Nel cuore della Hollywood degli anni ’60, dove ogni giorno si intrecciavano sogni di celebrità e scenari surreali, un evento singolare attirò l’attenzione di giornalisti, curiosi e addetti ai lavori: nel 1961, circa 150 gatti neri furono convocati per un’audizione presso i Producers Studio. A lanciare l’insolita chiamata fu la American International Pictures (AIP), casa di produzione celebre per i suoi film horror e di serie B, che in quegli anni stava cavalcando l’onda di una nuova generazione di cinema giovanile e inquietante.
L’idea dietro l’audizione
Il provino felino aveva un obiettivo preciso: trovare il perfetto gatto nero per un ruolo chiave in “Tales of Terror”, un film a episodi ispirato ai racconti di Edgar Allan Poe e diretto da Roger Corman. L’episodio “The Black Cat”, tratto proprio dal celebre racconto omonimo, richiedeva una presenza carismatica e inquietante: un gatto nero in grado di reggere la scena accanto a Vincent Price e Peter Lorre, due giganti del cinema horror.

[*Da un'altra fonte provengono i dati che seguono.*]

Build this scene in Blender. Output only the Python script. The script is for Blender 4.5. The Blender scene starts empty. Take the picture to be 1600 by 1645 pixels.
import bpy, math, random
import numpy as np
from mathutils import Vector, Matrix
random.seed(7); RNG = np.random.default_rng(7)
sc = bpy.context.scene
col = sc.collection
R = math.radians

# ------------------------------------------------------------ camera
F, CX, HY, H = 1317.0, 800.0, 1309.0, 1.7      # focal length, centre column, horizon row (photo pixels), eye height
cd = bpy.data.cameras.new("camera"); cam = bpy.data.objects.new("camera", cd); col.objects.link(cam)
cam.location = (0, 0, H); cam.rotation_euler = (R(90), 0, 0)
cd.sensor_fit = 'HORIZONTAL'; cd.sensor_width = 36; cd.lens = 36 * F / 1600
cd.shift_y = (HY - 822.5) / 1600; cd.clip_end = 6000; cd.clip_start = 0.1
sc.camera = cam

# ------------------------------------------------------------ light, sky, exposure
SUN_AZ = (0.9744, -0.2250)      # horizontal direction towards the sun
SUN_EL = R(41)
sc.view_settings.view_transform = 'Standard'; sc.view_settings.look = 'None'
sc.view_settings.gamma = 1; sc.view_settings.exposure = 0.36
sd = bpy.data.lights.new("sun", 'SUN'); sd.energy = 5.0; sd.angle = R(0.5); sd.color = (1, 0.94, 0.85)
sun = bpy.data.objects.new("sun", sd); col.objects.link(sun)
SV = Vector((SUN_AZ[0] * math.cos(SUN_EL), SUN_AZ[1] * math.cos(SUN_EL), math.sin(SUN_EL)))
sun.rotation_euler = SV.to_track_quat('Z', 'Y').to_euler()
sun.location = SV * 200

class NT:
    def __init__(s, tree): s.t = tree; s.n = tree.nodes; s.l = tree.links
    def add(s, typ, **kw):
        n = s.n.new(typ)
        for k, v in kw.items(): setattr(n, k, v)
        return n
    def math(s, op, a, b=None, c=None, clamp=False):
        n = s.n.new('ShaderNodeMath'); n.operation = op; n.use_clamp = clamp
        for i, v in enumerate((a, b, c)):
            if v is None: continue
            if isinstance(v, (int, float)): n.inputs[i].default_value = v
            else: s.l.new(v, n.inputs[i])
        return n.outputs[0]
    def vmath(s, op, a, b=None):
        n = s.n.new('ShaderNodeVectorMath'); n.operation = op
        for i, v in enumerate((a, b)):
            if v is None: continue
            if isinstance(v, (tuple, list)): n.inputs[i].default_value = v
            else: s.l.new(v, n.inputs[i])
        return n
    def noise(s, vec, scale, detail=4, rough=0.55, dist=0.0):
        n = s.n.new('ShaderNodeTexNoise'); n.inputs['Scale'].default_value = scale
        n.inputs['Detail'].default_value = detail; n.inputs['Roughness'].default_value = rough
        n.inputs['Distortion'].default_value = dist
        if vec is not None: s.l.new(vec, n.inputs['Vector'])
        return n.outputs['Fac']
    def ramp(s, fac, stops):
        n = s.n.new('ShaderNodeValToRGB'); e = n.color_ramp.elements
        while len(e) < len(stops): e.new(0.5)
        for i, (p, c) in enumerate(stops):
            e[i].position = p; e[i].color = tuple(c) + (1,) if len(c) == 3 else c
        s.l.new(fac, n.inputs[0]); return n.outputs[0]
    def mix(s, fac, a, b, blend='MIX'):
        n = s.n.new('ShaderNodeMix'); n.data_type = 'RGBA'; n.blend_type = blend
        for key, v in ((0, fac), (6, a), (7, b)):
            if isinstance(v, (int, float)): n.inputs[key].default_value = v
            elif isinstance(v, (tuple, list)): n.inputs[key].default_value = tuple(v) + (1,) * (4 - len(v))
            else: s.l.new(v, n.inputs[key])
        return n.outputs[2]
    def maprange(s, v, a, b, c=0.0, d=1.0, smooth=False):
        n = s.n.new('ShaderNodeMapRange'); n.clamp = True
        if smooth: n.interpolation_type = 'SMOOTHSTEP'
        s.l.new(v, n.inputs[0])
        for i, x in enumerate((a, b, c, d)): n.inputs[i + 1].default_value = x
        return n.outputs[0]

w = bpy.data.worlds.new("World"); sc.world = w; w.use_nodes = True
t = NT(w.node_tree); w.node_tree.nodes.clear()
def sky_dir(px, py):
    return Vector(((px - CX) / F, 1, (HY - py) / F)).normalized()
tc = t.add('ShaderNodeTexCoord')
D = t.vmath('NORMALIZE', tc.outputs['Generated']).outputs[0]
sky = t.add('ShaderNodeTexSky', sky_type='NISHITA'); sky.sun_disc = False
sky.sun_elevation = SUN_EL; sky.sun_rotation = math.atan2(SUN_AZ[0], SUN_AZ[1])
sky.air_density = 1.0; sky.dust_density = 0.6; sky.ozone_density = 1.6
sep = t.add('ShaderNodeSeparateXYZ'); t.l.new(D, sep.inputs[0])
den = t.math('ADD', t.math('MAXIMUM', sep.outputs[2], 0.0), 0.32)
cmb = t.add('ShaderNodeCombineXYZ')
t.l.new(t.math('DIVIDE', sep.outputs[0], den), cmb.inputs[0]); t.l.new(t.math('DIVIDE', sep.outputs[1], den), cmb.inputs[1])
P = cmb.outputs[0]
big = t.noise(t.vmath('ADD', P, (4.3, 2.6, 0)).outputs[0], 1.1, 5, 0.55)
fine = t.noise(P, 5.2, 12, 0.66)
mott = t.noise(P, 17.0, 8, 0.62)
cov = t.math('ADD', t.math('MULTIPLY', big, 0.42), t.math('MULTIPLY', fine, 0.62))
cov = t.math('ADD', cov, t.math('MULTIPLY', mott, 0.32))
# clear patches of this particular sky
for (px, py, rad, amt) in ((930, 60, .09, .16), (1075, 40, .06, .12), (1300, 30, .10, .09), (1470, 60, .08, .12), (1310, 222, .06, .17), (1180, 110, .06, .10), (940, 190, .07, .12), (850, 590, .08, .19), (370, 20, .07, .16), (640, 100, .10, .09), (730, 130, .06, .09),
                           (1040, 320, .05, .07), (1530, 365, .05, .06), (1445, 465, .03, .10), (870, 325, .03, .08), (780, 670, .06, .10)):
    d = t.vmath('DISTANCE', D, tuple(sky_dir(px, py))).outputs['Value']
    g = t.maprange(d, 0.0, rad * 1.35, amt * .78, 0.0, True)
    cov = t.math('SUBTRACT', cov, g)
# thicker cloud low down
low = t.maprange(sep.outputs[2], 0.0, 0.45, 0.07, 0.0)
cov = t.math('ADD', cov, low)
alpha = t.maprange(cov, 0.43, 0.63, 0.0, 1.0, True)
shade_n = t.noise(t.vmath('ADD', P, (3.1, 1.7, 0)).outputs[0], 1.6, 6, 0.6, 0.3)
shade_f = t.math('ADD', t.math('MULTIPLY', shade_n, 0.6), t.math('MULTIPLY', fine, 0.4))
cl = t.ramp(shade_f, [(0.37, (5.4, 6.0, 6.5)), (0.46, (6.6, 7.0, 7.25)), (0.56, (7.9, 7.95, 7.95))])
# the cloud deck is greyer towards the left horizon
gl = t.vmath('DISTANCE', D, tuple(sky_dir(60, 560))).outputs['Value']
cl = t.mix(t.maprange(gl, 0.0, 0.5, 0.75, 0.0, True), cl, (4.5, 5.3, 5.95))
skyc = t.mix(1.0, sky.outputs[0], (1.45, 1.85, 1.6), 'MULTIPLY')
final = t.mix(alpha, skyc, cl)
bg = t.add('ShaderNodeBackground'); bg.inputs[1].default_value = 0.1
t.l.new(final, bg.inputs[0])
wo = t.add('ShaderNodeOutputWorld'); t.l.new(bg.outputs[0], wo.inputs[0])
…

Ma perché convocare ben 150 gatti? Secondo le cronache dell’epoca, la produzione voleva assicurarsi una vasta selezione per individuare l’animale con il temperamento, l’aspetto e il comportamento più adatti. In un'industria dove anche un’espressione felina poteva fare la differenza, non si poteva lasciare nulla al caso.
Una scena surreale
Le immagini dell’audizione, oggi conservate negli archivi fotografici e occasionalmente riprese in documentari sul cinema cult, mostrano un panorama surreale: decine di gabbiette allineate nei corridoi dello studio, miagolii che si mescolavano alle urla fuori campo di aspiranti attori, e assistenti di produzione che cercavano di mantenere l’ordine in mezzo a un esercito di felini neri. Alcuni erano docili, altri spavaldi, molti decisamente poco collaborativi. Ogni gatto veniva osservato attentamente da un team di tecnici e registi, e valutato per il suo comportamento sotto le luci di scena.
Superstizione e marketing
Oltre alla necessità scenica, la scelta del gatto nero non era priva di connotazioni simboliche. L’animale, tradizionalmente associato alla sfortuna e al soprannaturale, rappresentava perfettamente l’estetica gotica e inquietante che la American International Pictures cercava di coltivare. Non a caso, l’audizione divenne anche un’occasione di marketing: l’immagine dei 150 gatti neri in cerca di fama contribuì ad alimentare il mito attorno alla produzione, catturando l’immaginazione del pubblico ancora prima dell’uscita del film.
Il “prescelto”
Alla fine, uno solo fu scelto. Il suo nome, secondo alcuni racconti non ufficiali, era Rhubarb (nome già noto per aver recitato in un film omonimo del 1951). Il felino dimostrò di avere tutto ciò che serviva: uno sguardo magnetico, una calma inquietante e una sorprendente capacità di restare fermo durante le riprese.
Un aneddoto che è leggenda
L’audizione dei 150 gatti neri è oggi un piccolo ma affascinante frammento della storia del cinema hollywoodiano. Un episodio che unisce folklore, eccentricità e puro spirito da set anni ’60, e che racconta come, a Hollywood, anche il più superstizioso dei simboli potesse diventare una star.